LO SVILUPPO: UN MITO DEL MONDO OCCIDENTALE
di Luciano Vacca (formatore psico-sociale)

Sono due secoli, dalla rivoluzione industriale, che continuiamo a credere nello sviluppo economico infinito del nostro mondo come se fosse una religione nella quale è richiesta la fede e per due secoli abbiamo cercato di esportarlo nell’altra parte del mondo, con metodi che vanno dal colonialismo alla globalizzazione (ancora prima c’erano state le crociate) illudendoci ed illudendo sull’avvento del benessere per tutti.. Abbiamo inventato anche metafore del tipo "il decollo dell’economia", "lo sviluppo durevole". Fino a quando continueremo a prendere in considerazione soltanto il PIL (Prodotto interno Lordo) come variabile che ci indica il benessere sociale, non usciremo da questo avvitamento mondiale. E’ necessario iniziare a prendere in considerazione variabili che indicano realmente la felicità dell’uomo, come quello del reddito, la speranza di vita, il livello di istruzione, i costi sociali e ambientali dei trasporti individuali, il valore monetario dei rapporti non mercantili. Ma quali sono stati i costi umani di questo avvitamento? Ma quali sono stati i risultati della credenza nello sviluppo? Il Sud del mondo che noi abbiamo definito sottosviluppato è sempre più povero e il Nord del mondo, in cui noi viviamo, è sempre più sviluppato. Anzi la dicotomia "sviluppati/sottosviluppati" si è trasformata in "inquinati/sottoinquinati", infatti industrie inquinanti del Nord trasferiscono i loro rifiuti tossici nel Sud. Ma anche in queste due parti ci sono differenze: le classi borghesi nazionali si sono arricchite rapidamente e quelle più povere si sono impoverite. La situazione mondiale sostanzialmente è caratterizzata da miseria e disoccupazione. Questo perché le nostre proiezioni istituzionali a livello di organizzazioni internazionali (vedesi la Banca Mondiale, Fondi Internazionali per la Cooperazione nel Mondo, ecc.) mentre dichiaravano di aiutare i paesi poveri, di fatto aiutavano le classi dominanti di quei paesi ad arricchirsi sempre di più, attraverso una politica di dipendenza in crescendo che ha ridotto i loro bilanci statali all’indebitamento totale con i paesi più ricchi del mondo.

Abbiamo creduto e fatto credere che lo sviluppo personale corrispondesse all’arricchimento materiale, all’accumulazione di capitale, alla capacità di saper sfruttare le risorse naturali del nostro pianeta; di fatto abbiamo creato una situazione dove le grandi città metropolitane sono invivibili, creato burocrazie statali con l’unico scopo di auto-riprodursi e dove l’unico rapporto con la gente è quello della repressione, creato gravi problemi all’ecosistema, pregiudicando la possibilità di vita per le generazioni future sul pianeta.

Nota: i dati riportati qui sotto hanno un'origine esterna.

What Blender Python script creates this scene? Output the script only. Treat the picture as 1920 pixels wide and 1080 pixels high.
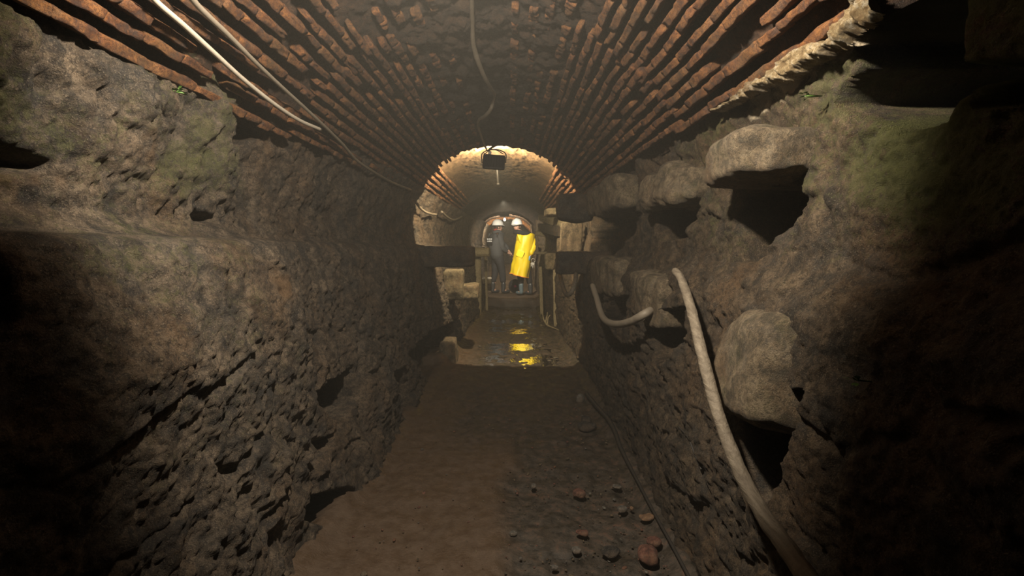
import bpy, bmesh, math, random
import numpy as np
from mathutils import Vector, Matrix

for o in list(bpy.data.objects): bpy.data.objects.remove(o, do_unlink=True)
SC = bpy.context.scene
C = SC.collection
random.seed(7)
rng = np.random.default_rng(11)

# ------------------------------------------------------------------ camera
F = 960.0                      # focal length in pixels of the 1920 wide frame
CAMZ = 1.30
TILT = math.atan(75 / F)
cam_d = bpy.data.cameras.new('camera'); cam = bpy.data.objects.new('camera', cam_d); C.objects.link(cam)
cam_d.sensor_width = 36; cam_d.lens = 18; cam_d.clip_start = 0.02
cam.location = (0, 0, CAMZ); cam.rotation_euler = (math.radians(90) - TILT, 0, 0)
SC.camera = cam
FW = np.array([0, math.cos(TILT), -math.sin(TILT)]); UP = np.array([0, math.sin(TILT), math.cos(TILT)])
# ------------------------------------------------------------------ world, view
w = bpy.data.worlds.new('world'); SC.world = w; w.use_nodes = True
w.node_tree.nodes['Background'].inputs[0].default_value = (0, 0, 0, 1)
w.node_tree.nodes['Background'].inputs[1].default_value = 0
SC.view_settings.view_transform = 'Standard'; SC.view_settings.look = 'None'
SC.view_settings.gamma = 1; SC.view_settings.use_curve_mapping = False
SC.view_settings.exposure = 0.0
SC.cycles.use_denoising = True
SC.cycles.max_bounces = 5; SC.cycles.diffuse_bounces = 3; SC.cycles.volume_bounces = 0
SC.cycles.sample_clamp_indirect = 3.0

# ------------------------------------------------------------------ lights
def lamp(name, kind, loc, power, color, target=None, size=.05, cone=None, blend=.3):
    d = bpy.data.lights.new(name, kind); o = bpy.data.objects.new(name, d); C.objects.link(o)
    d.energy = power; d.color = color; o.location = loc
    if kind != 'AREA': d.shadow_soft_size = size
    if kind == 'SPOT': d.spot_size = math.radians(cone); d.spot_blend = blend
    if target is not None:
        o.rotation_euler = (Vector(target) - Vector(loc)).to_track_quat('-Z', 'Y').to_euler()
    return o
# the first flood lamp of the row hangs at the crown just above the frame and faces down the tunnel
lamp('near_flood_beam', 'SPOT', (-0.14, 0.95, 2.16), 225, (1.0, .87, .70), (-0.1, 4.0, 2.15), .04, 176, .36)
lamp('flood_light_beam', 'SPOT', (-0.20, 5.66, 2.27), 250, (1.0, .80, .50), (-0.2, 9.0, 2.15), .03, 179, .04)
lamp('small_flood_beam', 'SPOT', (-0.17, 9.95, 2.20), 330, (1.0, .88, .68), (0.0, 12.4, 1.05), .04, 62, .5)
lamp('far_flood_beam', 'SPOT', (-0.19, 13.45, 2.02), 120, (1.0, .84, .58), (-.19, 15.5, 1.2), .03, 176, .1)

# ------------------------------------------------------------------ pixel -> place
def ray(px, py): return np.array([(px - 960) / F, 0, 0]) + UP * ((540 - py) / F) + FW
def PY(px, py, Y): r = ray(px, py); return np.array([0, 0, CAMZ]) + r * (Y / r[1])
def PX(px, py, x): r = ray(px, py); return np.array([0, 0, CAMZ]) + r * (x / r[0])
def PZ(px, py, z): r = ray(px, py); return np.array([0, 0, CAMZ]) + r * ((z - CAMZ) / r[2])
VX, VZ, VR = -0.15, 1.355, 1.045     # axis and radius of the vault
def PV(px, py, off=0.0):
    r = ray(px, py); R = VR - off
    a = r[0]**2 + r[2]**2; b = -2 * r[0] * VX + 2 * r[2] * (CAMZ - VZ); c = VX**2 + (CAMZ - VZ)**2 - R * R
    s = (-b + math.sqrt(b * b - 4 * a * c)) / (2 * a)
    return np.array([0, 0, CAMZ]) + r * s

# ------------------------------------------------------------------ noise
def _h(ix, iy, iz, seed):
    n = (ix * 374761393 + iy * 668265263 + iz * 2147483647 * 3 + seed * 1274126177).astype(np.int64) & 0xffffffff
    n = ((n ^ (n >> 13)) * 1274126177) & 0xffffffff
    n = ((n ^ (n >> 16)) * 2246822519) & 0xffffffff
    return ((n ^ (n >> 15)) & 0xffffff) / float(0xffffff) * 2 - 1
def vnoise(p, seed=0):
    i = np.floor(p).astype(np.int64); f = p - i; f = f * f * (3 - 2 * f); r = 0
    for dx in (0, 1):
        for dy in (0, 1):
            for dz in (0, 1):
                wgt = (f[:, 0] if dx else 1 - f[:, 0]) * (f[:, 1] if dy else 1 - f[:, 1]) * (f[:, 2] if dz else 1 - f[:, 2])
                r = r + wgt * _h(i[:, 0] + dx, i[:, 1] + dy, i[:, 2] + dz, seed)
    return r
def fbm(p, s=1.0, o=5, seed=0, gain=.5):
    r = 0; a = 1.0; t = 0
    for k in range(o):
        r = r + a * vnoise(p * s + 17.3 * k, seed + k); t += a; a *= gain; s *= 2.03
    return r / t
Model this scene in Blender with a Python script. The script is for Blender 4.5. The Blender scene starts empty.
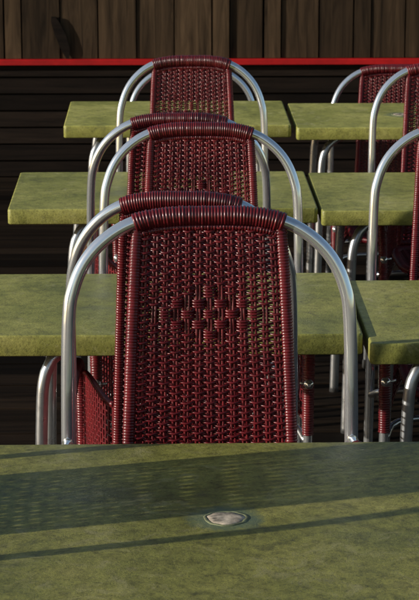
import bpy, math, random
from mathutils import Vector, Matrix
random.seed(4)
scene = bpy.context.scene
COL = scene.collection

# ------------------------------------------------------------------ helpers
def new_mat(name):
    m = bpy.data.materials.new(name); m.use_nodes = True
    nt = m.node_tree; b = nt.nodes["Principled BSDF"]
    return m, nt, b
def N(nt, t, **kw):
    n = nt.nodes.new(t)
    for k, v in kw.items():
        if k in n.inputs.keys(): n.inputs[k].default_value = v
        else: setattr(n, k, v)
    return n
def ramp(nt, src, stops):
    r = nt.nodes.new("ShaderNodeValToRGB")
    el = r.color_ramp.elements
    while len(el) > 1: el.remove(el[-1])
    el[0].position = stops[0][0]; el[0].color = (*stops[0][1], 1)
    for p, c in stops[1:]:
        e = el.new(p); e.color = (*c, 1)
    nt.links.new(src, r.inputs[0]); return r
def mixc(nt, fac, a, b, mode='MIX'):
    m = nt.nodes.new("ShaderNodeMix"); m.data_type = 'RGBA'; m.blend_type = mode
    if isinstance(fac, (int, float)): m.inputs[0].default_value = fac
    else: nt.links.new(fac, m.inputs[0])
    for i, v in ((6, a), (7, b)):
        if isinstance(v, tuple): m.inputs[i].default_value = (*v, 1)
        else: nt.links.new(v, m.inputs[i])
    return m.outputs[2]
def g3(v): return (v, v, v)
def coords(nt, scale=(1, 1, 1), rnd=True):
    tc = nt.nodes.new("ShaderNodeTexCoord")
    mp = nt.nodes.new("ShaderNodeMapping"); mp.inputs['Scale'].default_value = scale
    nt.links.new(tc.outputs['Object'], mp.inputs[0])
    if rnd:
        oi = nt.nodes.new("ShaderNodeObjectInfo")
        mu = nt.nodes.new("ShaderNodeMath"); mu.operation = 'MULTIPLY'; mu.inputs[1].default_value = 37.0
        nt.links.new(oi.outputs['Random'], mu.inputs[0])
        nt.links.new(mu.outputs[0], mp.inputs['Location'])
    return mp.outputs[0], tc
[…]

C’è un fatto nuovo in assoluto però. Con l’inizio del nuovo millennio nasce la globalizzazione: abbiamo la consapevolezza che lo sviluppo è finito, come sono finiti i paradigmi che reggevano questa credenza, ma è iniziato lo smantellamento delle politiche sociali affidate allo Stato, questo fa sì di aumentare il divario tra i paesi ricchi e i paesi poveri ma anche tra ricchi e poveri di tutti i paesi. La realtà virtuale è diventata un rifugio ancora una volta della credenza dello sviluppo possibile per tutti, ma non possiamo più eludere alla domanda "Che fare?". Credo che una risposta possibile sia in un proverbio africano: "tu sei povero perché guardi quello che non hai. Vedi quello che possiedi, vedi quello che sei, e ti scoprirai straordinariamente ricco". Ricorda un po’ quello dei neri che stanchi di essere denigrati hanno proclamato fieramente "black is beautiful": rivendicare la propria esclusione come condizione necessaria per l’autonomia.

Rompere con il modello dominante, come per magia, fa finire la frustrazione provocata dalla impossibile imitazione di uno pseudo-ideale alienante, e le energie che essa aveva finora mobilitate possono essere investite in un processo nuovo: la riscoperta da parte di ciascuno del proprio potere personale. Chi resterà prigioniero dello sviluppo continuerà a misurare tutto con il metro del reddito pro-capite, coloro invece che rompono con questo modello rapidamente accresceranno la loro fiducia in se stessi con la libera iniziativa e ricostruiranno il legame sociale che comporta la solidarietà e il non assoggettamento a nuovi poteri fa emergere nuove possibilità di acquisire nuove risorse.